Kindle UART adapter
I made a thing! Let me in the cool kidz club!
As I wrote before I am exploring the trail of jailbreaking my Kindle and the only option available to me is the serial Jailbreak.
As I don’t have a USB serial adapter that can talk 1.8V I’m looking at alternatives. One is a level shifter, an interface can speak both 5V and 1.8V digital signals.

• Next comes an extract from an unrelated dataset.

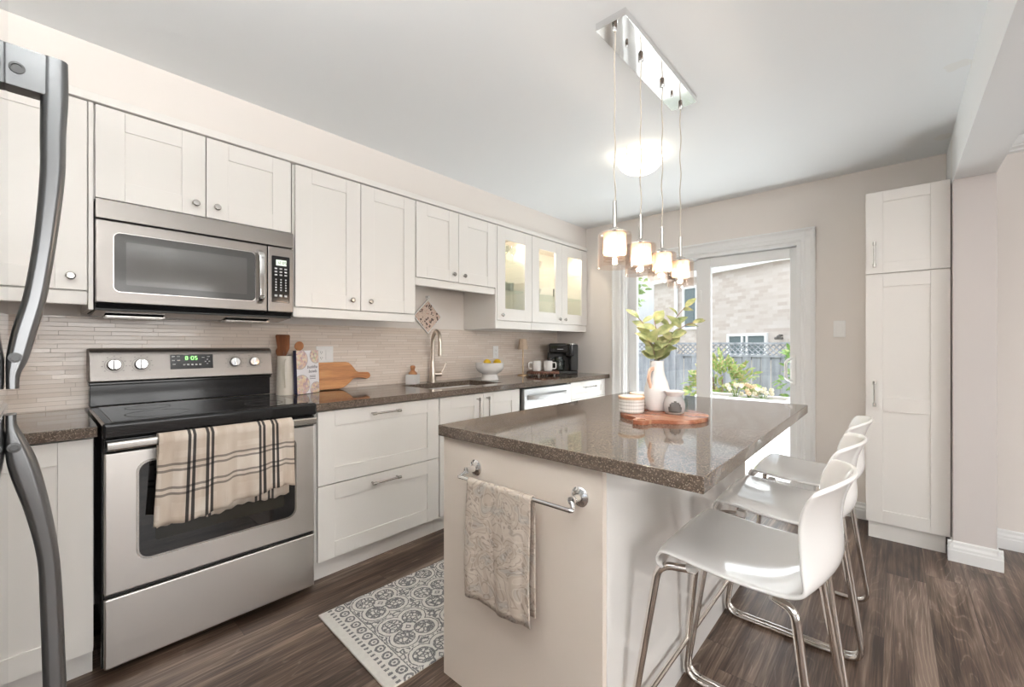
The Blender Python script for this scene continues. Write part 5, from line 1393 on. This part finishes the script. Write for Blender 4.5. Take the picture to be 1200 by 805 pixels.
# ================================================================== ON THE WALLS
# trivet tile hung from a hook
t = thing('hanging_tile', 'floral patterned square tile hung as a diamond beside the tall wall cabinet', 'tile', (0.012, 2.076, 1.43))
h = 0.098
Mr = at(0.0, 2.076, 1.43) @ Matrix.Rotation(radians(45), 4, 'X')
bm = new(); box(bm, 0.010, 0.016, -h+0.006, h-0.006, -h+0.006, h-0.006, 0.001, 2, 0, Mr); obj('tile_face', bm, M_trivet, t)
bm = new()
for a in ((-h, h, -h, -h+0.008), (-h, h, h-0.008, h), (-h, -h+0.008, -h+0.008, h-0.008), (h-0.008, h, -h+0.008, h-0.008)): box(bm, 0.0085, 0.020, a[0], a[1], a[2], a[3], 0.0015, 2, 0, Mr)
obj('frame', bm, M_ceram, t)
bm = new(); lathe(bm, [(0, 0), (0.013, 0), (0.013, 0.005), (0.006, 0.009), (0.006, 0.020), (0.012, 0.026), (0.010, 0.032), (0, 0.034)], 20, 0, frame((0.0005, 2.076, 1.583), (1, 0, 0)))
solo('wall_hook', bm, M_ceram, (0.0005, 2.076, 1.583), 'small white knob hook above the hanging tile', 'hook')
def plate(name, label, ax, pos, w, h, gangs):
    t = thing(name, label, 'outlet' if name == 'wall_outlet' else 'switch', pos)
    def bx(bm, a0, a1, z0, z1, d0, d1, bev=0.001, mi=0):
        if ax == 'x': box(bm, pos[0]+d0, pos[0]+d1, pos[1]+a0, pos[1]+a1, pos[2]+z0, pos[2]+z1, bev, 2, mi)
        else: box(bm, pos[0]+a0, pos[0]+a1, pos[1]-d1, pos[1]-d0, pos[2]+z0, pos[2]+z1, bev, 2, mi)
    bm = new(); bx(bm, -w/2, w/2, -h/2, h/2, 0.0, 0.005, 0.002); obj('cover_plate', bm, M_whiteplate, t)
    for (gx, kind) in gangs:
        bm = new()
        if kind == 'rocker':
            bx(bm, gx-0.017, gx+0.017, -0.033, 0.033, 0.005, 0.0085, 0.001); obj('rocker', bm, M_whiteplate, t)
        else:
            bx(bm, gx-0.017, gx+0.017, -0.034, 0.034, 0.005, 0.0075, 0.001)
            for s in (-0.018, 0.018):
                for q in (-0.006, 0.006): bx(bm, gx+q-0.001, gx+q+0.001, s-0.004, s+0.005, 0.0075, 0.0078, 0, 1)
                bx(bm, gx-0.002, gx+0.002, s-0.011, s-0.007, 0.0075, 0.0078, 0, 1)
            obj('socket_face', bm, [M_whiteplate, M_dark], t)
    return t
plate('wall_outlet', 'white double outlet plate on the backsplash above the cutting board', 'x', (0.0077, 1.256, 1.140), 0.112, 0.112, [(-0.023, 'o'), (0.023, 'rocker')])
plate('wall_outlet', 'white single outlet plate on the backsplash above the fruit bowl', 'x', (0.0077, 2.854, 1.138), 0.070, 0.115, [(0, 'o')])
plate('light_switch', 'white rocker light switch between the patio door and the pantry', 'y', (2.476, D, 1.319), 0.070, 0.118, [(0, 'rocker')])

# ================================================================== OUTSIDE
GZ = -0.55
bm = new(); box(bm, -9, 14, D+0.2, 26, GZ-0.3, GZ); struct('ground', bm, M_yard)
bm = new(); box(bm, -0.6, 4.4, D+0.201, 6.2, -0.16, -0.06); struct('deck', bm, M_deck)
bm = new(); box(bm, -0.55, 4.35, 6.05, 6.15, GZ, -0.16); box(bm, -0.55, -0.45, D+0.3, 6.05, GZ, -0.16); struct('trim_4', bm, M_deck)
# planter with flowers
t = thing('planter', 'long white planter box on the deck just outside the patio door', 'planter', (1.72, 4.66, -0.06))
bm = new()
PX0_, PX1_, PY0_, PY1_, PT = 1.25, 2.06, 4.50, 4.86, 0.70
box(bm, PX0_, PX1_, PY0_, PY0_+0.03, -0.06, PT, 0.004); box(bm, PX0_, PX1_, PY1_-0.03, PY1_, -0.06, PT, 0.004)
box(bm, PX0_, PX0_+0.03, PY0_+0.03, PY1_-0.03, -0.06, PT, 0.004); box(bm, PX1_-0.03, PX1_, PY0_+0.03, PY1_-0.03, -0.06, PT, 0.004)
obj('box', bm, M_planter, t)
bm = new(); box(bm, PX0_+0.03, PX1_-0.03, PY0_+0.03, PY1_-0.03, 0.50, 0.655); obj('soil', bm, M_soil, t)
rf = random.Random(5)
def flower_plant(x, y, label, m):
    t = thing('flowering_plant', label, 'flower', (x, y, 0.656), 0, 'flowering plants in the white planter')
    bm = new()
    for k in range(7):
        a = rf.uniform(0, 2*pi); r = rf.uniform(0.02, 0.06); tube(bm, [(0, 0, 0), (r*0.6*cos(a), r*0.6*sin(a), 0.06), (r*cos(a), r*sin(a), 0.11)], 0.003, 6)
        leaf(bm, (r*0.5*cos(a), r*0.5*sin(a), 0.03), (cos(a), sin(a), 0.3), (0, 0, 1), 0.07, 0.028, 0.3, 0)
    obj('foliage', bm, M_bushleaf, t, True)
    for k in range(9):
        a = 2*pi*k/9+rf.uniform(-0.3, 0.3); r = rf.uniform(0.02, 0.075); cpos = Vector((r*cos(a), r*sin(a), rf.uniform(0.05, 0.14)))
        bm = new()
        for q in range(5):
            b_ = 2*pi*q/5; leaf(bm, cpos, (cos(b_), sin(b_), 1.3), (-cos(b_), -sin(b_), 0.6), 0.042, 0.044, -0.25, 0)
        sphere(bm, cpos+Vector((0, 0, 0.006)), 0.009, 0, u=8, v=6)
        obj('blossom', bm, m, t, True)
flower_plant(1.60, 4.62, 'cream flowering plant at the left of the three in the planter', M_flower)
flower_plant(1.71, 4.66, 'peach flowering plant in the middle of the three in the planter', M_flowerp)
flower_plant(1.83, 4.64, 'cream flowering plant at the right of the three in the planter', M_flower)
# fence
FYY = 8.2
t = thing('fence', 'grey weathered board fence topped with diamond lattice across the yard', 'fence', (1.0, FYY, GZ))
px = [-5.2, -2.8, -0.4, 2.0, 4.4, 6.8]
for x in px:
    bm = new(); box(bm, x-0.05, x+0.05, FYY-0.05, FYY+0.05, GZ, 1.27, 0.005); box(bm, x-0.065, x+0.065, FYY-0.065, FYY+0.065, 1.27, 1.30, 0.005); obj('post', bm, M_fence, t)
for a, b_ in zip(px, px[1:]):
    bm = new(); n = 16; w = (b_-a-0.1)/n
    for k in range(n): box(bm, a+0.05+k*w+0.006, a+0.05+(k+1)*w-0.006, FYY-0.012+(k % 2)*0.02, FYY+0.008+(k % 2)*0.02, GZ+0.05, 1.00)
    for z in (GZ+0.3, 0.95): box(bm, a+0.05, b_-0.05, FYY+0.028, FYY+0.065, z, z+0.08)
    obj('board_panel', bm, M_fence, t)
    bm = new(); box(bm, a+0.05, b_-0.05, FYY-0.02, FYY+0.03, 1.0, 1.035); box(bm, a+0.05, b_-0.05, FYY-0.02, FYY+0.03, 1.215, 1.25)
    L = b_-a-0.1; k = -0.18
    while k < L:
        for s in (1, -1):
            A = [k, 0.0] if s == 1 else [k+0.18, 0.0]; B = [k+0.18, 0.18] if s == 1 else [k, 0.18]
            if min(A[0], B[0]) >= 0 and max(A[0], B[0]) <= L:
                tube(bm, [(a+0.05+A[0], FYY+0.004*s, 1.035+A[1]), (a+0.05+B[0], FYY+0.004*s, 1.035+B[1])], 0.011, 4)
        k += 0.09
    obj('lattice_panel', bm, M_fence, t)
# neighbouring house, its wall turned to the fence
HA = (1.371+0.0, 9.9); hang = math.atan2(0.483, -0.96)
t = thing('house', 'pale brick house beyond the fence with a white eave', 'house', (HA[0], HA[1], GZ), hang)
# local x runs away to the left along the wall, local y points towards the back (away from us)
def hbox(bm, x0, x1, y0, y1, z0, z1, bev=0.0): box(bm, x0, x1, -y1, -y0, z0, z1, bev)
EZ = 2.93-GZ
W0, W1 = -2.5, 4.15
bm = new(); hbox(bm, W0, W1, 0.0, 5.0, 0.0, EZ); obj('brick_wall', bm, M_brick, t, True)
bm = new(); hbox(bm, W0-0.1, W1+0.1, -0.10, 5.1, EZ, EZ+0.03); hbox(bm, W0-0.1, W1+0.1, -0.12, -0.10, EZ-0.03, EZ+0.34); obj('eave', bm, M_soffit, t, True)
bm = new(); prism(bm, [(0.11, EZ+0.34), (-5.1, EZ+0.34), (-2.6, EZ+1.7)], W0-0.1, W1+0.1, 'x'); obj('roof', bm, M_roof, t, True)
bm = new(); tube(bm, [(3.22, 0.05, 0.0), (3.22, 0.05, EZ)], 0.05, 10); obj('downspout', bm, M_soffit, t, True)
def hwin(x0, x1, z0, z1, bars):
    bm = new(); f = 0.06
    hbox(bm, x0, x1, -0.05, 0.02, z0, z0+f); hbox(bm, x0, x1, -0.05, 0.02, z1-f, z1); hbox(bm, x0, x0+f, -0.05, 0.02, z0+f, z1-f); hbox(bm, x1-f, x1, -0.05, 0.02, z0+f, z1-f)
    for b_ in bars: hbox(bm, b_-0.025, b_+0.025, -0.05, 0.02, z0+f, z1-f)
    w = obj('window', bm, M_soffit, t, True)
    bm = new(); hbox(bm, x0+f, x1-f, -0.02, 0.01, z0+f, z1-f); obj('pane', bm, M_housewin, w, True)
hwin(0.62, 1.62, 0.95-GZ, 1.46-GZ, (1.10, 1.22)); hwin(2.50, 3.00, 1.60-GZ, 2.70-GZ, ())
bm = new(); sphere(bm, (0.32, 0.10, 1.36-GZ), 0.045, 0); tube(bm, [(0.32, 0.0, 1.40-GZ), (0.32, 0.08, 1.40-GZ)], 0.02, 8); tube(bm, [(0.24, 0.10, 1.34-GZ), (0.40, 0.10, 1.34-GZ)], 0.025, 8)
obj('wall_light', bm, M_inkd, t, True)
# shrubs and a tree
def bush(name, label, cat, c, rx, ry, rz, n, L, m, seed, trunk=None):
    r = random.Random(seed); t = thing(name, label, cat, (c[0], c[1], GZ))
    bm = new()
    for k in range(n):
        a = r.uniform(0, 2*pi); u_ = r.uniform(-1, 1); q = r.uniform(0.55, 1.0)**0.5; s = sqrt(1-u_*u_)
        lump = 1+0.18*sin(3*a+seed)+0.15*sin(5*u_+2*a)
        p = Vector((rx*q*s*cos(a)*lump, ry*q*s*sin(a)*lump, c[2]-GZ+rz*q*u_*lump))
        d = Vector((cos(a)*s+r.uniform(-.6, .6), sin(a)*s+r.uniform(-.6, .6), u_+r.uniform(-.5, .7)))
        leaf(bm, p, d, (r.uniform(-1, 1), r.uniform(-1, 1), r.uniform(0.2, 1)), L*r.uniform(0.7, 1.3), L*0.45, 0.3, 0)
    obj('foliage', bm, m, t, True)
    bm = new()
    if trunk: tube(bm, [(0, 0, 0), (0.05, 0.02, 1.2), (0.0, 0.0, c[2]-GZ+rz*0.3)], trunk, 10, scale=[1, 0.8, 0.4])
    for k in range(7):
        a = 2*pi*k/7; tube(bm, [(0, 0, 0 if not trunk else 1.2), (rx*0.3*cos(a), ry*0.3*sin(a), (c[2]-GZ)*0.6), (rx*0.7*cos(a), ry*0.7*sin(a), (c[2]-GZ)+rz*0.3*(k % 3-0.5))], 0.012 if not trunk else 0.03, 6)
    obj('stems', bm, M_stem, t, True); return t
bush('shrub', 'green and reddish shrub in front of the fence, seen through the sliding panel', 'shrub', (0.78, 7.1, 0.50), 0.42, 0.35, 0.48, 520, 0.12, M_redleaf, 3)
bush('shrub', 'tall green shrub in front of the fence at the right edge of the glass', 'shrub', (1.86, 7.2, 0.55), 0.27, 0.27, 0.80, 420, 0.11, M_bushleaf, 4)
bush('tree', 'leafy green tree behind the fence, left of the brick house', 'tree', (-4.6, 12.6, 3.0), 1.15, 1.1, 1.7, 1500, 0.22, M_treeleaf, 6, 0.12)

To make sure I can have the electrical connection from the kindle to this component I am investigating using pogo pins, a very little hollow tube with spring loaded electrical contacts.

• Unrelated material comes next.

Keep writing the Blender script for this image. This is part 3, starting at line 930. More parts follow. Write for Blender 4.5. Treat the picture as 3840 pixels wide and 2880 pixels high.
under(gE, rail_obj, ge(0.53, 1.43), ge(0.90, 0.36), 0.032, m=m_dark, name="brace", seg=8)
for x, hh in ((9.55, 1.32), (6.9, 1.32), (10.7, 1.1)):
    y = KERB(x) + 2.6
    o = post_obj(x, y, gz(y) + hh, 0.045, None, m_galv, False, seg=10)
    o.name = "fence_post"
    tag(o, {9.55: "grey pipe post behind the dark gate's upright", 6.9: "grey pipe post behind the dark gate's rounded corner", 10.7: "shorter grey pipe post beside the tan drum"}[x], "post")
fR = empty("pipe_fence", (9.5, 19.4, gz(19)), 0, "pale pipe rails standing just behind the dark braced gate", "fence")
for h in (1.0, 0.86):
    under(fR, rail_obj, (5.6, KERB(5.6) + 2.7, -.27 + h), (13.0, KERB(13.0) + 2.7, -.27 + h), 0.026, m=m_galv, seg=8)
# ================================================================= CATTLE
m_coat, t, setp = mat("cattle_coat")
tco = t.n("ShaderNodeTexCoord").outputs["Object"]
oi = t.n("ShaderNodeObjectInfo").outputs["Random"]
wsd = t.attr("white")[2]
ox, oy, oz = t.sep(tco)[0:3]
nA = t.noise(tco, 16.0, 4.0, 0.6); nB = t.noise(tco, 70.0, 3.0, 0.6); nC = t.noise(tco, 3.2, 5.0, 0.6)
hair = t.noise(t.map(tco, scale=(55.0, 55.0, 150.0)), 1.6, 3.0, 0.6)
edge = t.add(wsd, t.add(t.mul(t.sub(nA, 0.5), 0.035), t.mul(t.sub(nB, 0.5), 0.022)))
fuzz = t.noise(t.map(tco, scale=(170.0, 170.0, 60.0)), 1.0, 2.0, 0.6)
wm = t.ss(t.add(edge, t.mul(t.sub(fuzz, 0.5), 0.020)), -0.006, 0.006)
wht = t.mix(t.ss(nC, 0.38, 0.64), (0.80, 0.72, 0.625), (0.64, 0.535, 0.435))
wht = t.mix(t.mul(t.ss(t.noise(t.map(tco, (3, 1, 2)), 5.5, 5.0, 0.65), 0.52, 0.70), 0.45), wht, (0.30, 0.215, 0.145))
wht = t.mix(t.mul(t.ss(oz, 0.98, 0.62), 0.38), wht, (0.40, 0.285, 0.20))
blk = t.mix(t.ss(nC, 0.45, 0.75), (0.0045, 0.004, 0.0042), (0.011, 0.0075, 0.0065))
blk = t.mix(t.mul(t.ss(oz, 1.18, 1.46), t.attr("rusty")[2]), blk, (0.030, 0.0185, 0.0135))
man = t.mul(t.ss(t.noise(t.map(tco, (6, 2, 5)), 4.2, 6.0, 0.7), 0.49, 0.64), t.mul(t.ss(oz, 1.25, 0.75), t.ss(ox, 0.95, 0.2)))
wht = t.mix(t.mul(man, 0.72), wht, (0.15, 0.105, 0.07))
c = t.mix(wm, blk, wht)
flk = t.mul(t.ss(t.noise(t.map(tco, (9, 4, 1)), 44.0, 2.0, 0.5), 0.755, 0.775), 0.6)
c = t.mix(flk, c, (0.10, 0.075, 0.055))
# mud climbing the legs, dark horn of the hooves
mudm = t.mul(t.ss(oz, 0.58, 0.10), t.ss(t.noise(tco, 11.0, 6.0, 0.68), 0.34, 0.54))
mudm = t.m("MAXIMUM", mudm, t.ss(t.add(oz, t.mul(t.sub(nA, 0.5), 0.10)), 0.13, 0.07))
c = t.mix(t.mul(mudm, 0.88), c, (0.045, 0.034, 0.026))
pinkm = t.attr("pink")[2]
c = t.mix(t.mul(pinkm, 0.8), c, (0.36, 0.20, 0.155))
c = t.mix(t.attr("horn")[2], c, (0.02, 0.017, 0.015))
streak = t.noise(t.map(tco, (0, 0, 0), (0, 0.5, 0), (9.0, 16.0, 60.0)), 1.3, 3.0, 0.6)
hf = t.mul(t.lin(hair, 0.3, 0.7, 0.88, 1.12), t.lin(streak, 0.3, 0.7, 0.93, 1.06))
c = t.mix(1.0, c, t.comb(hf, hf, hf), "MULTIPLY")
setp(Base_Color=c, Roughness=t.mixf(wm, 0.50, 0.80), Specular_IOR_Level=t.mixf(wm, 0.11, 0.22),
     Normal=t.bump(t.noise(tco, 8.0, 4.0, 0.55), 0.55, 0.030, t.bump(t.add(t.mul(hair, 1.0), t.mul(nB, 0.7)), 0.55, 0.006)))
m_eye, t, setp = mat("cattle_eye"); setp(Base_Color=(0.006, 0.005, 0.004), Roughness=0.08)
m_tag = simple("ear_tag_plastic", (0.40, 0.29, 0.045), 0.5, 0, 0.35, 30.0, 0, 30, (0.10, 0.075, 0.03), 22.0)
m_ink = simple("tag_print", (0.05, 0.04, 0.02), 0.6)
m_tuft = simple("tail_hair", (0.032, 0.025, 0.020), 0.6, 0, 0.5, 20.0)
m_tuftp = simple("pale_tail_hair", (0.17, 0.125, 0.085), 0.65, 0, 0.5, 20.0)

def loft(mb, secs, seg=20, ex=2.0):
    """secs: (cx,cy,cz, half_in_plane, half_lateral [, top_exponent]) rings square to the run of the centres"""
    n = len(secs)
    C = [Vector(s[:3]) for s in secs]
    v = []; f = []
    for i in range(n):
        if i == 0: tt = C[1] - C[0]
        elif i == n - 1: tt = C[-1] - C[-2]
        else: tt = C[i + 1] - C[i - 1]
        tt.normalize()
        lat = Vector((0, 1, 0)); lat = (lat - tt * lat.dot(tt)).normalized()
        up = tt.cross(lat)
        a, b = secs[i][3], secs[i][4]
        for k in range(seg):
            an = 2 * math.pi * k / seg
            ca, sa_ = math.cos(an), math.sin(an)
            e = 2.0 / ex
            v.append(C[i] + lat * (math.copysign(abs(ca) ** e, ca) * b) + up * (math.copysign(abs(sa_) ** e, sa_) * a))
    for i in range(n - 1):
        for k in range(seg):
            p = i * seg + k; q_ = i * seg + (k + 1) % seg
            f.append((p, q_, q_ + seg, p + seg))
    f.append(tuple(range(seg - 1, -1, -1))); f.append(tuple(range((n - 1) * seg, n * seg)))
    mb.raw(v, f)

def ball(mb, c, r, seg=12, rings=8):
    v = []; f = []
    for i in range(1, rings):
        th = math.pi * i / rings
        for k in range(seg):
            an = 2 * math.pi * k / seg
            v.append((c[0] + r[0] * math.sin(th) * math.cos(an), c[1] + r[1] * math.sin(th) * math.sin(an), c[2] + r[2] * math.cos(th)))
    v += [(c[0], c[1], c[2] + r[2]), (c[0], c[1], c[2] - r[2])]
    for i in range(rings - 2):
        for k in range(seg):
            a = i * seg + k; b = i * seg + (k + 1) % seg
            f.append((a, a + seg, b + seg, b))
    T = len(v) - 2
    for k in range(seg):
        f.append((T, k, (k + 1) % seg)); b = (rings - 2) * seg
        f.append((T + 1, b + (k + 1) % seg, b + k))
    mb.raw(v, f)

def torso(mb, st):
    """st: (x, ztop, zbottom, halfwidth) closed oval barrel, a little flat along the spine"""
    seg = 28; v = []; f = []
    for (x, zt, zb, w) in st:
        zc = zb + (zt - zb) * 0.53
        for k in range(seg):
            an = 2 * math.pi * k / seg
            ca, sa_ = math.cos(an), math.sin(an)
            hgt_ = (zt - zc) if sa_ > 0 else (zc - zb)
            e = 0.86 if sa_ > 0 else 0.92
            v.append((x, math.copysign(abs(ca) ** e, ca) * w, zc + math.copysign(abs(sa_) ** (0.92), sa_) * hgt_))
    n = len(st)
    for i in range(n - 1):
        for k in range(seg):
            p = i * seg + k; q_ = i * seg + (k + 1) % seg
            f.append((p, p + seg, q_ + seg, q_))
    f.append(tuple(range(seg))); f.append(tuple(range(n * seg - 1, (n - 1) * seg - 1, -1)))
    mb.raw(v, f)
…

To make sure that we can make the contacts I created a PCB with 4 aligned holes spaced 0.1mm, I will solder the pogo pins in place and check that the pins touch the pads and are correctly spaced.
Once the alignment is done the rest of the work is in making sure that the contacts are actually useful for UART communication, I have a USB serial adapter rated for 5V so I will use it with these adapter PCB to test connection on another board runing at 5V.
The next step is then doing two versions of my UART adapter, one with a logic level shifter and one with a dedicated component that can do UART to USB at 1.8V. Why this? Why not one level shifter adapter as stated before?
Turns out that PCB assembly can get expensive, more components means more money to pay for both assembly and sourcing. I am a guy alone so my costs are not gonna be out of the roof but I might be interested in distributing more than one of this board. The more people I can get into Kindle development the more interesting it becomes, keeping costs down and reduced component count can be a winner in this context.
Expect some more news about this as I go!